### Raw data
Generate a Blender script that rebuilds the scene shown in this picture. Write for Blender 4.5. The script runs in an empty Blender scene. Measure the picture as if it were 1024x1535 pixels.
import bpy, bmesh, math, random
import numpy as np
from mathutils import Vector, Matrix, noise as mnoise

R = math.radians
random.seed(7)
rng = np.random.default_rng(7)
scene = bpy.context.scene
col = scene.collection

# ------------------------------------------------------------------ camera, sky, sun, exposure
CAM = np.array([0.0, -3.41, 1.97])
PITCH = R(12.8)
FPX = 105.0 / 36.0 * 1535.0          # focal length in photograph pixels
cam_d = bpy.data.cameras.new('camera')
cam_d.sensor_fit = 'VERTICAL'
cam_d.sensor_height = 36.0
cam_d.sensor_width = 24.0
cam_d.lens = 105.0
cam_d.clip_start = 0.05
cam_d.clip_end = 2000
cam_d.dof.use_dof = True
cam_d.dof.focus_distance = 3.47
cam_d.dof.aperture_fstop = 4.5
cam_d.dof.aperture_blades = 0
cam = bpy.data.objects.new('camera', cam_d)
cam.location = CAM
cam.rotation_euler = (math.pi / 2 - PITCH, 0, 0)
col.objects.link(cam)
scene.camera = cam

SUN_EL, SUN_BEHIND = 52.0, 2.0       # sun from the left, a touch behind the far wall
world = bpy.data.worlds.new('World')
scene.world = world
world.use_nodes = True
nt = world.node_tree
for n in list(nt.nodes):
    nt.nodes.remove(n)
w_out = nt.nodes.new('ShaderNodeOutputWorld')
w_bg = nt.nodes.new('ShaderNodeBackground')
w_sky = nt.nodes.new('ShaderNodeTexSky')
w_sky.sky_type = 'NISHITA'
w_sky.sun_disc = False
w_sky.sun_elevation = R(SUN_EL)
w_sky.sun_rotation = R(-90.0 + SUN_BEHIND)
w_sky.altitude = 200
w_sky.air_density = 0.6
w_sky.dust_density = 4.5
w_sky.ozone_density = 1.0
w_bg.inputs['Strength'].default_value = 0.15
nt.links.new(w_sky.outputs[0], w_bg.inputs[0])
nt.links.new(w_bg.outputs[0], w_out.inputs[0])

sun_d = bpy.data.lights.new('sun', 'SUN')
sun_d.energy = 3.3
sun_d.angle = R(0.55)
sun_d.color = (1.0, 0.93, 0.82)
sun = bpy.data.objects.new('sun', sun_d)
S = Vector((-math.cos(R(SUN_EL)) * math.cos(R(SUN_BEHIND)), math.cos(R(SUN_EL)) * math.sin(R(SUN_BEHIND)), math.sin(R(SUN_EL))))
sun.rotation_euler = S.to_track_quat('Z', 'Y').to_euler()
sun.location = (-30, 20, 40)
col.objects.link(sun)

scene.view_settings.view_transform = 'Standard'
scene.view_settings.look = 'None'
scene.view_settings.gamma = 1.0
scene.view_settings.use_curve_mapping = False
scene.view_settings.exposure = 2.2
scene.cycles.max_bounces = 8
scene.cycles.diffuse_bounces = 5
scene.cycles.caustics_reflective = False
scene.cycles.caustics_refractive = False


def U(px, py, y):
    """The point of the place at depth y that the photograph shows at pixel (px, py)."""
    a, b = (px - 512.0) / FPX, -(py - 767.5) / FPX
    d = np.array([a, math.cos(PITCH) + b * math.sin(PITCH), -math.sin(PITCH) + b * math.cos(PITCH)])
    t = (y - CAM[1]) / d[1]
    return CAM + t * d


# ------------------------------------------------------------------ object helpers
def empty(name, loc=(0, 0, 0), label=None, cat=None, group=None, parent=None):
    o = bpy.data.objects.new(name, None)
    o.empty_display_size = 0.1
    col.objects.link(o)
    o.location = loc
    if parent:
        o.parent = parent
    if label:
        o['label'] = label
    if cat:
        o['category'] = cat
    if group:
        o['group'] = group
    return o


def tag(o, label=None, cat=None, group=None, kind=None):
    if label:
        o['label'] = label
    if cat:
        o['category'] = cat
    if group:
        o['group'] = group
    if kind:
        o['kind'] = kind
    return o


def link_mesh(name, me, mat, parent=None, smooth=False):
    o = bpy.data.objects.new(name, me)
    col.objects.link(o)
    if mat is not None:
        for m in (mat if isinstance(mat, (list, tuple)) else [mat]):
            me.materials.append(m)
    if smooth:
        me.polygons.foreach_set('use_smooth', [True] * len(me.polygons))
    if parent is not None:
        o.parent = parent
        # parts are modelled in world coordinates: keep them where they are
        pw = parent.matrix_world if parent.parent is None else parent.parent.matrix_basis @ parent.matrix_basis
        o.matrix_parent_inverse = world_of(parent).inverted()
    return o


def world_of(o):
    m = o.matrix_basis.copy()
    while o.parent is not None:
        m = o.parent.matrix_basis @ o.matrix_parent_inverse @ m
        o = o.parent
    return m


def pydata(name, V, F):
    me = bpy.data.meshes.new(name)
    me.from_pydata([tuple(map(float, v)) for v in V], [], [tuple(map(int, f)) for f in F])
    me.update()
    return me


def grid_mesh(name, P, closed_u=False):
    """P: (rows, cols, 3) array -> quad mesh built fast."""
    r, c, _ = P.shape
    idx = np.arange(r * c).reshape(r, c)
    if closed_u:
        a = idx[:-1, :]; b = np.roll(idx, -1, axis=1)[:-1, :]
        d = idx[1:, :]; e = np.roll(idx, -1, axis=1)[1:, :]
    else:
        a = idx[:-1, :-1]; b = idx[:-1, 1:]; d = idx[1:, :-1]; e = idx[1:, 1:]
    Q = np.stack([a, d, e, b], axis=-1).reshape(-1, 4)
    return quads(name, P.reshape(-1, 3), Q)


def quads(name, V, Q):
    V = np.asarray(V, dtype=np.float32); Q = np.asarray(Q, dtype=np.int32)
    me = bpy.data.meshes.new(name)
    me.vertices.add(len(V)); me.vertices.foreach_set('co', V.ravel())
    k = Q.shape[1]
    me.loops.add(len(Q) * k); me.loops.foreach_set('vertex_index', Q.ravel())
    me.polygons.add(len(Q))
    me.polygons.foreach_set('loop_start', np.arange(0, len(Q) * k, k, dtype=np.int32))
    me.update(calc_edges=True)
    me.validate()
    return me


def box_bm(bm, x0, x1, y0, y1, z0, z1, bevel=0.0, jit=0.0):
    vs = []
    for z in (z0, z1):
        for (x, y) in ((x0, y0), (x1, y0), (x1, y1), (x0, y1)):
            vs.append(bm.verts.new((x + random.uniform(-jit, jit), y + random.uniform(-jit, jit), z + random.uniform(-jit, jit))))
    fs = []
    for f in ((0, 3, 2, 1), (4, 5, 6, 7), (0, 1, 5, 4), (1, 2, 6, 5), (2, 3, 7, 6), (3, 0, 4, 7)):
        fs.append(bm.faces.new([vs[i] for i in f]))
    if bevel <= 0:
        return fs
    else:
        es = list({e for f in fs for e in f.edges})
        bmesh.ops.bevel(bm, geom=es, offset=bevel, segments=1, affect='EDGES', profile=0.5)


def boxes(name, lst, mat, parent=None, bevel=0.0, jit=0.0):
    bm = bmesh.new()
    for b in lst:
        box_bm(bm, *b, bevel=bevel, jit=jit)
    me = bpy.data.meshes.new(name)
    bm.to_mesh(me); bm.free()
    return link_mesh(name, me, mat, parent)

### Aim
From the data above, extract every line in its exact form.

### Response to this exercise
Generate a Blender script that rebuilds the scene shown in this picture. Write for Blender 4.5. The script runs in an empty Blender scene. Measure the picture as if it were 1024x1535 pixels.
import bpy, bmesh, math, random
import numpy as np
from mathutils import Vector, Matrix, noise as mnoise

R = math.radians
random.seed(7)
rng = np.random.default_rng(7)
scene = bpy.context.scene
col = scene.collection

# ------------------------------------------------------------------ camera, sky, sun, exposure
CAM = np.array([0.0, -3.41, 1.97])
PITCH = R(12.8)
FPX = 105.0 / 36.0 * 1535.0          # focal length in photograph pixels
cam_d = bpy.data.cameras.new('camera')
cam_d.sensor_fit = 'VERTICAL'
cam_d.sensor_height = 36.0
cam_d.sensor_width = 24.0
cam_d.lens = 105.0
cam_d.clip_start = 0.05
cam_d.clip_end = 2000
cam_d.dof.use_dof = True
cam_d.dof.focus_distance = 3.47
cam_d.dof.aperture_fstop = 4.5
cam_d.dof.aperture_blades = 0
cam = bpy.data.objects.new('camera', cam_d)
cam.location = CAM
cam.rotation_euler = (math.pi / 2 - PITCH, 0, 0)
col.objects.link(cam)
scene.camera = cam

SUN_EL, SUN_BEHIND = 52.0, 2.0       # sun from the left, a touch behind the far wall
world = bpy.data.worlds.new('World')
scene.world = world
world.use_nodes = True
nt = world.node_tree
for n in list(nt.nodes):
    nt.nodes.remove(n)
w_out = nt.nodes.new('ShaderNodeOutputWorld')
w_bg = nt.nodes.new('ShaderNodeBackground')
w_sky = nt.nodes.new('ShaderNodeTexSky')
w_sky.sky_type = 'NISHITA'
w_sky.sun_disc = False
w_sky.sun_elevation = R(SUN_EL)
w_sky.sun_rotation = R(-90.0 + SUN_BEHIND)
w_sky.altitude = 200
w_sky.air_density = 0.6
w_sky.dust_density = 4.5
w_sky.ozone_density = 1.0
w_bg.inputs['Strength'].default_value = 0.15
nt.links.new(w_sky.outputs[0], w_bg.inputs[0])
nt.links.new(w_bg.outputs[0], w_out.inputs[0])

sun_d = bpy.data.lights.new('sun', 'SUN')
sun_d.energy = 3.3
sun_d.angle = R(0.55)
sun_d.color = (1.0, 0.93, 0.82)
sun = bpy.data.objects.new('sun', sun_d)
S = Vector((-math.cos(R(SUN_EL)) * math.cos(R(SUN_BEHIND)), math.cos(R(SUN_EL)) * math.sin(R(SUN_BEHIND)), math.sin(R(SUN_EL))))
sun.rotation_euler = S.to_track_quat('Z', 'Y').to_euler()
sun.location = (-30, 20, 40)
col.objects.link(sun)

scene.view_settings.view_transform = 'Standard'
scene.view_settings.look = 'None'
scene.view_settings.gamma = 1.0
scene.view_settings.use_curve_mapping = False
scene.view_settings.exposure = 2.2
scene.cycles.max_bounces = 8
scene.cycles.diffuse_bounces = 5
scene.cycles.caustics_reflective = False
scene.cycles.caustics_refractive = False


def U(px, py, y):
    """The point of the place at depth y that the photograph shows at pixel (px, py)."""
    a, b = (px - 512.0) / FPX, -(py - 767.5) / FPX
    d = np.array([a, math.cos(PITCH) + b * math.sin(PITCH), -math.sin(PITCH) + b * math.cos(PITCH)])
    t = (y - CAM[1]) / d[1]
    return CAM + t * d


# ------------------------------------------------------------------ object helpers
def empty(name, loc=(0, 0, 0), label=None, cat=None, group=None, parent=None):
    o = bpy.data.objects.new(name, None)
    o.empty_display_size = 0.1
    col.objects.link(o)
    o.location = loc
    if parent:
        o.parent = parent
    if label:
        o['label'] = label
    if cat:
        o['category'] = cat
    if group:
        o['group'] = group
    return o


def tag(o, label=None, cat=None, group=None, kind=None):
    if label:
        o['label'] = label
    if cat:
        o['category'] = cat
    if group:
        o['group'] = group
    if kind:
        o['kind'] = kind
    return o


def link_mesh(name, me, mat, parent=None, smooth=False):
    o = bpy.data.objects.new(name, me)
    col.objects.link(o)
    if mat is not None:
        for m in (mat if isinstance(mat, (list, tuple)) else [mat]):
            me.materials.append(m)
    if smooth:
        me.polygons.foreach_set('use_smooth', [True] * len(me.polygons))
    if parent is not None:
        o.parent = parent
        # parts are modelled in world coordinates: keep them where they are
        pw = parent.matrix_world if parent.parent is None else parent.parent.matrix_basis @ parent.matrix_basis
        o.matrix_parent_inverse = world_of(parent).inverted()
    return o


def world_of(o):
    m = o.matrix_basis.copy()
    while o.parent is not None:
        m = o.parent.matrix_basis @ o.matrix_parent_inverse @ m
        o = o.parent
    return m


def pydata(name, V, F):
    me = bpy.data.meshes.new(name)
    me.from_pydata([tuple(map(float, v)) for v in V], [], [tuple(map(int, f)) for f in F])
    me.update()
    return me


def grid_mesh(name, P, closed_u=False):
    """P: (rows, cols, 3) array -> quad mesh built fast."""
    r, c, _ = P.shape
    idx = np.arange(r * c).reshape(r, c)
    if closed_u:
        a = idx[:-1, :]; b = np.roll(idx, -1, axis=1)[:-1, :]
        d = idx[1:, :]; e = np.roll(idx, -1, axis=1)[1:, :]
    else:
        a = idx[:-1, :-1]; b = idx[:-1, 1:]; d = idx[1:, :-1]; e = idx[1:, 1:]
    Q = np.stack([a, d, e, b], axis=-1).reshape(-1, 4)
    return quads(name, P.reshape(-1, 3), Q)


def quads(name, V, Q):
    V = np.asarray(V, dtype=np.float32); Q = np.asarray(Q, dtype=np.int32)
    me = bpy.data.meshes.new(name)
    me.vertices.add(len(V)); me.vertices.foreach_set('co', V.ravel())
    k = Q.shape[1]
    me.loops.add(len(Q) * k); me.loops.foreach_set('vertex_index', Q.ravel())
    me.polygons.add(len(Q))
    me.polygons.foreach_set('loop_start', np.arange(0, len(Q) * k, k, dtype=np.int32))
    me.update(calc_edges=True)
    me.validate()
    return me


def box_bm(bm, x0, x1, y0, y1, z0, z1, bevel=0.0, jit=0.0):
    vs = []
    for z in (z0, z1):
        for (x, y) in ((x0, y0), (x1, y0), (x1, y1), (x0, y1)):
            vs.append(bm.verts.new((x + random.uniform(-jit, jit), y + random.uniform(-jit, jit), z + random.uniform(-jit, jit))))
    fs = []
    for f in ((0, 3, 2, 1), (4, 5, 6, 7), (0, 1, 5, 4), (1, 2, 6, 5), (2, 3, 7, 6), (3, 0, 4, 7)):
        fs.append(bm.faces.new([vs[i] for i in f]))
    if bevel <= 0:
        return fs
    else:
        es = list({e for f in fs for e in f.edges})
        bmesh.ops.bevel(bm, geom=es, offset=bevel, segments=1, affect='EDGES', profile=0.5)


def boxes(name, lst, mat, parent=None, bevel=0.0, jit=0.0):
    bm = bmesh.new()
    for b in lst:
        box_bm(bm, *b, bevel=bevel, jit=jit)
    me = bpy.data.meshes.new(name)
    bm.to_mesh(me); bm.free()
    return link_mesh(name, me, mat, parent)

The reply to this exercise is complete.